Wednesday, February 4, 2015

Book Review: "Bel Ami" by Guy de Maupassant




This was my first Maupassant novel and it impressed me as a brilliantly told story about how a journalist-turned-parvenu of low-born parentage attained status, wealth and power by sleazy means in Third Republic France.

In a witty and crisp style, the story flows smoothly along as the protagonist jumps from one woman’s embrace to the next, gathering each time more worldly benefits like career advancement, social recognition, wealth and status. His only weapon of conquest is his youth and his handsome face, hence his nickname “Bel Ami”, apart from a heart of steel. Maupassant sketches with virtuosity each of his cold, calculated social-climbing ventures with smirking irony, barely hiding his own scornful snide at the Parisian society’s bourgeois-capitalist immorality and journalistic farce.
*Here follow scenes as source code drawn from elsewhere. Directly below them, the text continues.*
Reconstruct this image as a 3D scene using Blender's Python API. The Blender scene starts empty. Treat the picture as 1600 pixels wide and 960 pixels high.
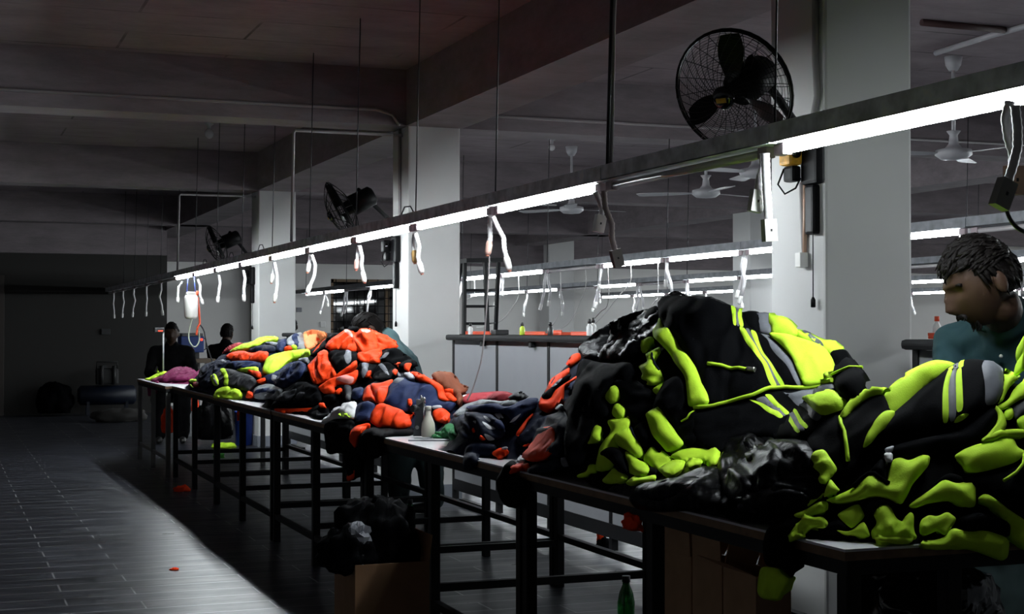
import bpy, bmesh, math, random
import numpy as np
from mathutils import Vector, Matrix, noise
from mathutils.geometry import delaunay_2d_cdt

# ------------------------------------------------------------------ camera, world, exposure
SC = bpy.context.scene
COL = SC.collection
CAM_H = 1.28
F_PX = 2330.0
YAW = math.atan2(897.0, F_PX)
PITCH = math.atan2(35.0, F_PX)
cam_data = bpy.data.cameras.new('camera')
cam_data.sensor_width = 36.0
cam_data.lens = 36.0 * F_PX / 1600.0
cam_data.clip_start = 0.05
cam_data.clip_end = 200
cam = bpy.data.objects.new('camera', cam_data)
COL.objects.link(cam)
cam.location = (0, 0, CAM_H)
cam.rotation_euler = (math.pi / 2 + PITCH, 0, -YAW)
SC.camera = cam
world = bpy.data.worlds.new('world')
SC.world = world
world.use_nodes = True
world.node_tree.nodes['Background'].inputs[0].default_value = (0.5, 0.55, 0.65, 1)
world.node_tree.nodes['Background'].inputs[1].default_value = 0.002
SC.view_settings.view_transform = 'Standard'
SC.view_settings.look = 'None'
SC.view_settings.gamma = 1.0
SC.view_settings.use_curve_mapping = False
SC.view_settings.exposure = 0.0
TUBE_STRENGTH = 135.0
ROW_STRENGTH = 100.0
SC.cycles.max_bounces = 7
SC.cycles.diffuse_bounces = 4
SC.cycles.glossy_bounces = 4
SC.cycles.transparent_max_bounces = 8
SC.cycles.use_denoising = True
SC.cycles.sample_clamp_indirect = 4.0
SC.cycles.caustics_reflective = False
SC.cycles.caustics_refractive = False

# ------------------------------------------------------------------ helpers
CY, SY, CP, SP = math.cos(YAW), math.sin(YAW), math.cos(PITCH), math.sin(PITCH)
FWD = np.array([SY * CP, CY * CP, SP])
RGT = np.array([CY, -SY, 0.0])
UPV = np.array([-SY * SP, -CY * SP, CP])
CAM = np.array([0, 0, CAM_H])

def ray(px, py):
    "unit-depth world direction through a point of the 1600x960 frame"
    return FWD + RGT * ((px - 800) / F_PX) + UPV * ((480 - py) / F_PX)

def on_z(px, py, z):
    d = ray(px, py); t = (z - CAM_H) / d[2]
    return Vector(CAM + d * t)

def on_x(px, py, x):
    d = ray(px, py); return Vector(CAM + d * (x / d[0]))

def on_y(px, py, y):
    d = ray(px, py); return Vector(CAM + d * (y / d[1]))

def at_d(px, py, depth):
    return Vector(CAM + ray(px, py) * depth)

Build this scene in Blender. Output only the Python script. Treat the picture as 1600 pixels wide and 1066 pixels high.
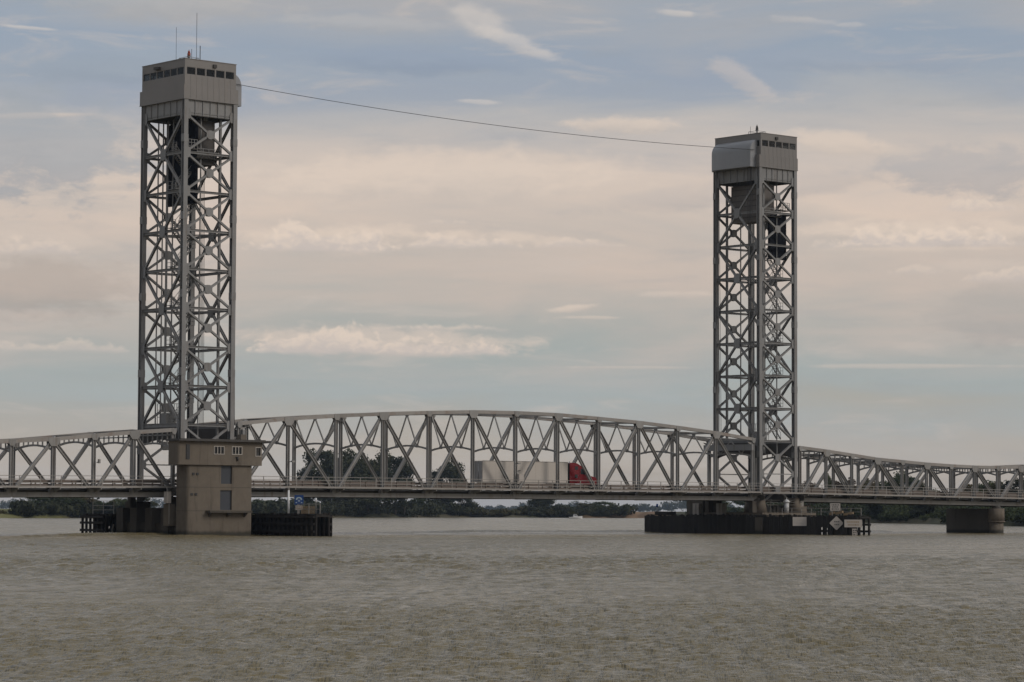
import bpy, math, random
import numpy as np
from mathutils import Vector, Matrix, Euler

random.seed(7)
RNG = np.random.default_rng(11)
SC = bpy.context.scene
COL = SC.collection
for o in list(bpy.data.objects):
    bpy.data.objects.remove(o)

# ------------------------------------------------------------------ camera
CAM = Vector((-210.3686, -295.2385, 3.265))
YAW, PITCH, ROLL, FPX = 0.7148, 0.0596, 0.0045, 4442.7
FWD0 = Vector((math.sin(YAW), math.cos(YAW), 0))
RGT0 = Vector((math.cos(YAW), -math.sin(YAW), 0))
fwd = FWD0 * math.cos(PITCH) + Vector((0, 0, math.sin(PITCH)))
up0 = Vector((0, 0, math.cos(PITCH))) - FWD0 * math.sin(PITCH)
rgt = RGT0 * math.cos(ROLL) + up0 * math.sin(ROLL)
upv = up0 * math.cos(ROLL) - RGT0 * math.sin(ROLL)
cd = bpy.data.cameras.new('camera')
cd.sensor_width = 36.0
cd.lens = FPX / 1600 * 36.0
cd.clip_start, cd.clip_end = 0.5, 60000
cam = bpy.data.objects.new('camera', cd)
COL.objects.link(cam)
cam.matrix_world = Matrix((
    (rgt.x, upv.x, -fwd.x, CAM.x), (rgt.y, upv.y, -fwd.y, CAM.y),
    (rgt.z, upv.z, -fwd.z, CAM.z), (0, 0, 0, 1)))
SC.camera = cam

# ------------------------------------------------------------------ render settings
SC.render.engine = 'CYCLES'
SC.cycles.use_denoising = True
SC.cycles.max_bounces = 5
SC.cycles.diffuse_bounces = 2
SC.cycles.glossy_bounces = 2
SC.cycles.transmission_bounces = 4
SC.cycles.volume_bounces = 0
SC.cycles.transparent_max_bounces = 12
SC.cycles.sample_clamp_indirect = 4
SC.view_settings.view_transform = 'Standard'
SC.view_settings.look = 'None'
SC.view_settings.exposure = 0.0
SC.view_settings.gamma = 1.0

# ------------------------------------------------------------------ sun
SUN_EL = math.radians(33)
sun_dir = Vector((0.45, -0.80, 0)).normalized() * math.cos(SUN_EL) + Vector((0, 0, math.sin(SUN_EL)))
sl = bpy.data.lights.new('sun', 'SUN')
sl.energy = 1.15
sl.angle = math.radians(24)
sl.color = (1.0, 0.92, 0.84)
sun = bpy.data.objects.new('sun', sl)
COL.objects.link(sun)
sun.rotation_euler = sun_dir.to_track_quat('Z', 'Y').to_euler()
sun.location = (0, -100, 150)


# ------------------------------------------------------------------ node helpers
class G:
    """tiny expression builder on a node tree"""
    def __init__(s, tree):
        s.t = tree; s.n = tree.nodes; s.l = tree.links

    def new(s, typ, **kw):
        nd = s.n.new(typ)
        for k, v in kw.items():
            setattr(nd, k, v)
        return nd

    def put(s, sock, v):
        if isinstance(v, bpy.types.NodeSocket):
            s.l.new(v, sock)
        elif v is not None:
            if sock.type == 'RGBA' and len(v) == 3:
                v = (*v, 1)
            sock.default_value = v

    def m(s, op, a, b=None, c=None, clamp=False):
        nd = s.new('ShaderNodeMath', operation=op, use_clamp=clamp)
        for i, v in enumerate((a, b, c)):
            if v is not None:
                s.put(nd.inputs[i], v)
        return nd.outputs[0]

    def vm(s, op, a, b=None):
        nd = s.new('ShaderNodeVectorMath', operation=op)
        s.put(nd.inputs[0], a)
        if b is not None:
            s.put(nd.inputs[1], b)
        return nd.outputs['Value'] if op in ('DOT_PRODUCT', 'LENGTH', 'DISTANCE') else nd.outputs[0]

    def noise(s, vec, scale, detail=4, rough=0.5, dist=0.0):
        nd = s.new('ShaderNodeTexNoise')
        s.put(nd.inputs['Vector'], vec)
        nd.inputs['Scale'].default_value = scale
        nd.inputs['Detail'].default_value = detail
        nd.inputs['Roughness'].default_value = rough
        nd.inputs['Distortion'].default_value = dist
        return nd.outputs[0]

    def smooth(s, v, a, b):
        nd = s.new('ShaderNodeMapRange', interpolation_type='SMOOTHSTEP')
        s.put(nd.inputs[0], v)
        nd.inputs[1].default_value = a; nd.inputs[2].default_value = b
        return nd.outputs[0]

    def mix(s, fac, a, b, blend='MIX'):
        nd = s.new('ShaderNodeMix', data_type='RGBA', blend_type=blend)
        s.put(nd.inputs[0], fac); s.put(nd.inputs[6], a); s.put(nd.inputs[7], b)
        return nd.outputs[2]

    def ramp(s, fac, stops):
        nd = s.new('ShaderNodeValToRGB')
        els = nd.color_ramp.elements
        while len(els) > 1:
            els.remove(els[-1])
        els[0].position = stops[0][0]; els[0].color = (*stops[0][1], 1)
        for p, c in stops[1:]:
            e = els.new(p); e.color = (*c, 1)
        s.put(nd.inputs[0], fac)
        return nd.outputs[0]

    def xyz(s, x, y, z):
        nd = s.new('ShaderNodeCombineXYZ')
        for i, v in enumerate((x, y, z)):
            s.put(nd.inputs[i], v)
        return nd.outputs[0]


# ------------------------------------------------------------------ world: hazy evening sky with thin cloud
world = bpy.data.worlds.new('World')
SC.world = world
world.use_nodes = True
world.cycles.sampling_method = 'NONE'      # the sky is soft: plain ray hits are enough
g = G(world.node_tree)
g.n.clear()
STR = 0.1
out = g.new('ShaderNodeOutputWorld')
bg = g.new('ShaderNodeBackground')
bg.inputs[1].default_value = STR
g.l.new(bg.outputs[0], out.inputs[0])
sky = g.new('ShaderNodeTexSky', sky_type='NISHITA')
sky.sun_disc = False
sky.sun_elevation = SUN_EL
sky.sun_rotation = math.atan2(sun_dir.x, sun_dir.y)
sky.air_density, sky.dust_density, sky.ozone_density = 1.0, 2.0, 1.0
tc = g.new('ShaderNodeTexCoord')
dirv = tc.outputs['Generated']
su = g.vm('DOT_PRODUCT', dirv, tuple(RGT0))
sf = g.vm('DOT_PRODUCT', dirv, tuple(FWD0))
sep = g.new('ShaderNodeSeparateXYZ'); g.l.new(dirv, sep.inputs[0])
sv = sep.outputs[2]
front = g.smooth(sf, 0.2, 0.6)
# streaky layered veil
vecA = g.vm('MULTIPLY', dirv, (7.0, 7.0, 46.0))
nA = g.noise(vecA, 1.0, 5, 0.55, 0.4)
vecB = g.vm('MULTIPLY', dirv, (22.0, 22.0, 120.0))
nB = g.noise(vecB, 1.0, 6, 0.6, 0.6)
vecC = g.vm('MULTIPLY', dirv, (55.0, 55.0, 150.0))
nC = g.noise(vecC, 1.0, 8, 0.62, 0.3)
vw = g.m('ADD', sv, g.m('MULTIPLY', g.m('SUBTRACT', nA, 0.5), 0.062))
veil = g.ramp(g.m('MULTIPLY', vw, 2.0, clamp=True), [
    (0.006, (0.56, 0.485, 0.415)), (0.026, (0.54, 0.475, 0.415)), (0.053, (0.47, 0.44, 0.405)), (0.071, (0.42, 0.425, 0.41)),
    (0.089, (0.395, 0.43, 0.43)), (0.116, (0.455, 0.44, 0.415)), (0.157, (0.60, 0.50, 0.435)), (0.188, (0.635, 0.525, 0.45)),
    (0.224, (0.70, 0.575, 0.485)), (0.247, (0.66, 0.555, 0.48)), (0.269, (0.50, 0.47, 0.455)), (0.292, (0.36, 0.39, 0.445)),
    (0.314, (0.325, 0.37, 0.445)), (0.337, (0.37, 0.395, 0.44)), (0.365, (0.41, 0.41, 0.425)), (0.50, (0.38, 0.39, 0.42)), (1.0, (0.40, 0.42, 0.46))])
clear = g.mix(1.0, sky.outputs[0], (STR * 1.05,) * 3, 'MULTIPLY')
cover = g.m('ADD', 0.88, g.m('MULTIPLY', g.m('SUBTRACT', nA, 0.5), 0.9), clamp=True)
colr = g.mix(cover, clear, veil)
# soft lighter streaks everywhere
st = g.m('MULTIPLY', g.smooth(nB, 0.52, 0.78), 0.5)
colr = g.mix(st, colr, (0.60, 0.525, 0.47))
dk = g.m('MULTIPLY', g.smooth(nB, 0.48, 0.25), 0.22)
colr = g.mix(dk, colr, (0.33, 0.35, 0.375))


def sky_px(x, y):
    return (x - 800) / FPX, (798 + ROLL * (x - 800) - y) / FPX


# banks of cloud and vignette-like edge patches: x, y, half width, half height (pixels of arc), tilt, strength, noise share, colour
W1, W2, W3 = (0.74, 0.615, 0.515), (0.68, 0.575, 0.495), (0.66, 0.60, 0.55)
BANKS = [
    (520, 374, 210, 30, -0.02, 0.55, 2.2, W1), (740, 374, 160, 17, 0.03, 0.5, 2.0, W1),
    (1450, 370, 280, 26, 0.00, 0.55, 2.0, W1), (1545, 425, 120, 20, 0.0, 0.3, 2.2, W2),
    (570, 534, 330, 28, 0.02, 0.5, 2.2, W2), (80, 385, 130, 28, 0.05, 0.35, 2.0, W2),
    (900, 482, 46, 8, -0.1, 0.5, 2.2, W1), (930, 497, 60, 4, 0.0, 0.32, 2.0, W1),
    (745, 40, 62, 34, 0.30, 0.42, 1.3, W3), (795, 70, 85, 15, 0.36, 0.42, 1.9, W3), (1160, 130, 75, 24, 0.55, 0.26, 2.4, W1),
    (1050, 28, 50, 8, 0.08, 0.5, 1.5, W3), (1250, 42, 60, 8, 0.1, 0.22, 2.4, W3), (1320, 50, 30, 5, 0.0, 0.22, 1.9, W3),
    (740, 162, 42, 5, 0.05, 0.4, 1.5, W3), (70, 192, 110, 6, -0.05, 0.5, 1.3, W1),
    (970, 198, 130, 17, 0.02, 0.5, 1.8, W1), (1310, 232, 115, 24, 0.12, 0.5, 1.8, W1),
    (690, 285, 430, 62, -0.03, 0.55, 1.5, (0.74, 0.62, 0.525)), (240, 20, 260, 30, 0.02, 0.4, 2.2, (0.47, 0.455, 0.44)), (560, 45, 190, 16, 0.03, 0.35, 1.8, (0.50, 0.485, 0.475)),
    (1180, 300, 330, 26, -0.10, 0.35, 1.6, (0.50, 0.455, 0.43)), (150, 300, 190, 12, -0.08, 0.35, 1.6, (0.58, 0.52, 0.47)),
    (1420, 395, 200, 8, 0.0, 0.35, 1.5, W1), (60, 60, 50, 4, 0.05, 0.45, 1.5, W3),
    (640, 100, 230, 26, 0.02, 0.45, 1.4, (0.30, 0.355, 0.445)), (1330, 105, 230, 24, 0.02, 0.35, 1.4, (0.33, 0.375, 0.455)), (180, 120, 200, 30, -0.02, 0.3, 1.4, (0.31, 0.36, 0.42)),
    (70, 240, 230, 95, 0.0, 0.5, 2.4, (0.355, 0.385, 0.42)), (1520, 275, 210, 50, 0.0, 0.42, 2.4, (0.42, 0.415, 0.425)), (70, 455, 190, 60, 0.0, 0.4, 1.6, (0.42, 0.365, 0.325)), (1560, 500, 160, 60, 0.0, 0.35, 1.6, (0.42, 0.39, 0.365)),  # broad edge patches: cloud tone, partly darkened to imitate lens vignetting
    (1060, 462, 90, 9, 0.0, 0.4, 1.8, W2), (1420, 575, 220, 5, 0.0, 0.3, 1.5, W2), (980, 575, 130, 4, 0.0, 0.25, 1.5, W2)]
vecE = g.vm('MULTIPLY', dirv, (75.0, 75.0, 170.0))
nE = g.noise(vecE, 1.0, 9, 0.66, 0.25)
nD = g.m('SUBTRACT', g.m('ADD', g.m('MULTIPLY', nC, 0.45), g.m('MULTIPLY', nE, 0.55)), 0.5)
for (bx, by, rx, ry, tilt, stg, ns, cc) in BANKS:
    u0, v0 = sky_px(bx, by)
    du = g.m('SUBTRACT', su, u0)
    dv = g.m('SUBTRACT', sv, v0)
    ct, stt = math.cos(tilt), math.sin(tilt)
    a = g.m('MULTIPLY_ADD', du, ct * FPX / rx, g.m('MULTIPLY', dv, -stt * FPX / rx))
    b = g.m('MULTIPLY_ADD', du, stt * FPX / ry, g.m('MULTIPLY', dv, ct * FPX / ry))
    d2 = g.m('ADD', g.m('MULTIPLY', a, a), g.m('MULTIPLY', b, b))
    mk = g.m('ADD', g.m('SUBTRACT', 1.0, g.m('SQRT', d2)), g.m('MULTIPLY', nD, ns * 1.3))
    mk = g.m('MULTIPLY', g.m('MULTIPLY', g.smooth(mk, 0.0, 0.62), min(1.0, stg * 1.25)), front)
    sh = g.smooth(g.m('ADD', b, g.m('MULTIPLY', nD, 2.5)), -0.75, 0.35)
    colr = g.mix(mk, colr, g.mix(sh, tuple(x * f_ for x, f_ in zip(cc, (0.80, 0.83, 0.87))), cc))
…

After reading the first few chapters, I thought the protagonist seemed to bear resemblance to Eugene de Rastignac in Balzac’s “Le Pere Goriot” and Julien Sorel in Stendhal’s “The Red and the Black”. When I reached the end though, I had to conclude that Georges Duroy is the true heartless, predatory and hypocritical villain of the three.

This novel, being a 19th century work of realist fiction, deals with themes that are just as contemporary as they are historical. It makes one mull over the connection between today’s unbridled capitalism and societies’ lack of scruples.